Saturday, November 24, 2012

<33 i dont know what to say ..

For half the night I was worried....I hated the thought of not seeing your face on my computer screen....or that voice ring inside my head. I smile no matter what. I blush at everything....my mind just wants to think of you all day....and my heart only beats for you....I want this feeling to last forever. I want US to last forever. For nothing in this world to come to a stand still. Pause. Stop. Discontinue. Or even mute! <3 I don't know what else to say...other than......will you PLEASE be my forever? With this one single word......"happiness" everything just ran into place.....it started with a call that turned something like stone into a dimand that shines so bright. No secrets. Even if there are, it makes us wonder what else could make this relationship fly? I love the fact that everyday I learn something new about him.  The cyber smiles and blushes and kisses... no matter what.....I'm always here...for him....and anything more.<3

Friday, November 23, 2012

Could it be??

Maybe this whole time i was looking for the most perfect guy. Surface appearence....i guess i didnt care much about happiness just the thought of being with someone....But now, that ive found someone and we are taking it slow that he actually means alot ot me....He's like one of those prince charmings that only come out when a princess is in distress.....To show her that everything WILL and CAN be okay....That the world isnt so bad.
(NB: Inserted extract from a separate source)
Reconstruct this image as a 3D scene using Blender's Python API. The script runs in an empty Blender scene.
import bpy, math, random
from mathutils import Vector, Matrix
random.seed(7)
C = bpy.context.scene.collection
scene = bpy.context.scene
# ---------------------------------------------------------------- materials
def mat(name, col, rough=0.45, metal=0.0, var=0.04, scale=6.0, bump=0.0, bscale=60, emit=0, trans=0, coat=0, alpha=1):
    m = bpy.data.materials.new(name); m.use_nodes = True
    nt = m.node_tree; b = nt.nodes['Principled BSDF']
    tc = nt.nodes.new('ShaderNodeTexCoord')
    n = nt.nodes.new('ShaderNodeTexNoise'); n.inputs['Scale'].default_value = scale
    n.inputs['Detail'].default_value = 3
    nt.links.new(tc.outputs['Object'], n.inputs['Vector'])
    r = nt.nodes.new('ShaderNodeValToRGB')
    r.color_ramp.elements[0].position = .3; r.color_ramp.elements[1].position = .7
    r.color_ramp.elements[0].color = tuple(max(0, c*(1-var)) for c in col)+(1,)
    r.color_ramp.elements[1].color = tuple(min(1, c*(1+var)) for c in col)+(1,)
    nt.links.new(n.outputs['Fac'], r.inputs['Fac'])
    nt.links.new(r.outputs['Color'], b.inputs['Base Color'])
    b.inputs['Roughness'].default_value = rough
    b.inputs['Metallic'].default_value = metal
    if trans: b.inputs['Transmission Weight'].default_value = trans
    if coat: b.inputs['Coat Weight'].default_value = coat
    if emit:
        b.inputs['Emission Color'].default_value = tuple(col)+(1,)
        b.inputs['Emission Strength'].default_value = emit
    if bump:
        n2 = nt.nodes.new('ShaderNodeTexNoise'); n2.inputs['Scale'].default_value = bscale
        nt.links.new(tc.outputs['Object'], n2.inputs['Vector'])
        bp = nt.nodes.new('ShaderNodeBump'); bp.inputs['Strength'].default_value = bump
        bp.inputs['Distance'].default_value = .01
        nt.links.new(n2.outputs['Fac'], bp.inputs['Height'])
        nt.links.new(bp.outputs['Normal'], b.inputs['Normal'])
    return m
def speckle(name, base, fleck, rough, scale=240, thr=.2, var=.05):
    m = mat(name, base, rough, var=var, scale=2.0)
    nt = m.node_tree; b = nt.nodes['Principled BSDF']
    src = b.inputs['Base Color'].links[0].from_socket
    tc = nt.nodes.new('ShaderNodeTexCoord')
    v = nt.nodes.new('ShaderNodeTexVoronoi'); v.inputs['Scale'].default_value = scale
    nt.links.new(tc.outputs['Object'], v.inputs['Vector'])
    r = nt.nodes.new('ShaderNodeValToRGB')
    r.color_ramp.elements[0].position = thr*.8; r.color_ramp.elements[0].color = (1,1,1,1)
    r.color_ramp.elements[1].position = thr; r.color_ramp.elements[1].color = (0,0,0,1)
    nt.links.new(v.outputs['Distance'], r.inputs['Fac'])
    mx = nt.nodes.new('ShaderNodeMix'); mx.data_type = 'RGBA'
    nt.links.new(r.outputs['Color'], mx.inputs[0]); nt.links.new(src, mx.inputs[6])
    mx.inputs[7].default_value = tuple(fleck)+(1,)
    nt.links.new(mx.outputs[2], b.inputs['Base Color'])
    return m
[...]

The world wont distroy her everytime she lets her guard down to the wrong person.....To show that looks arent the only thing that a prince charming can give. The charm that makes her smile. His laugh that can fill her heart with happiness. The small stuff that makes her cry with tears of happiness......I never thought that long distance could work but when you actually have someone that is looking for what you are looking for and they can be faithful unlike some of the falsely adverticed. Doesnt matter if a christian is looking or their gods over look. There is no such thing as god......Some people just need something to believe in...and with me i guess it's love && happiness........

Sunday, November 18, 2012

How could you??

It was August 4th, 2011. You took my innocence and I never got a "sorry" or "I love you" I got a 3 week supply of false love and cheating. Didn't you ever wonder how it would effect me? Never looked back to see if I could handle the shit you through on me. Or the love I once had for you. You never did love me. I was just another piece of ass that you never bragged about. I cried and couldn't get over you until a over a year later and I was stupid enough to think you would think of me on the day you stole my virginity. And as I stand today you will be my first love but my first and last. I don't wanna fall so hard and fast again and lose something that ment so much to me. I gave it away so fast without thinking about how much it ment to me. I was scared, more like terrified, of being In love. You sweet talked me and told me it would be making love for the first time and still to this day I won't ever say it was a regret. Because deep down in my heart I feel it was a new beginning for me. And one day you'll realize that I ment so much to you.....you'll wonder what I did with my life. Why you ever said such hurtful things and made my life a living hell with all your insults and criticism. </3 I loved you Gage. It was a stupid thing to do..... *-*

Friday, November 16, 2012

Can we all just pick up and continue on?

Sometimes, when I think about how my life could and sometimes should have ended up like, I like to try and make it into that. Confusing is what my life is and it just seems to get worse. I pick up a book and it engulfs me. This character in my book has to deal with her schizophrenic mother who is an artist. Her grandmother hired her not knowing she is a relative. And her best friend is a single teen mother who cant relate and isn't very understanding to how hard it is to take care of her mother. Through out the book it gives you knowledge about schizophrenics........I get so into this book that i feel like i am living her life. I feel like i have to go home and keep my mother from bashing holes in the walls because she is in the middle of an episode and she thinks that the walls are screaming at her to set them free! I think it would sadly be a better life then the shit hole I'm living right now. My real father doesn't talk to me since we've known each other for almost 2 years now. He left when my mother was only 2 months into her pregnancy.........I didn't even get the satisfaction to know my father cared enough to see me the day i was born....December ninth, 1996......The day that changed every ones life because i ended up being the wrong sex and i know deep down inside my mother cried. She tells me she wasnt sad that i turned out to be the opposite gender but i know she would have liked it better if i was a guy. I'm sure everything would have been a lot better off if i was a guy. My father Wess only called to see what gender i was. he didnt care if i had almost killed my mother and myself during her intense hours of labor. he didnt even bother to send cards for birthdays or show his face....My aunt had to send him photos of me. But even though my past is rotten my future is as crisp as a fresh cut apple. Sweet to the tongue and just a bit of sour as it goes down the throat.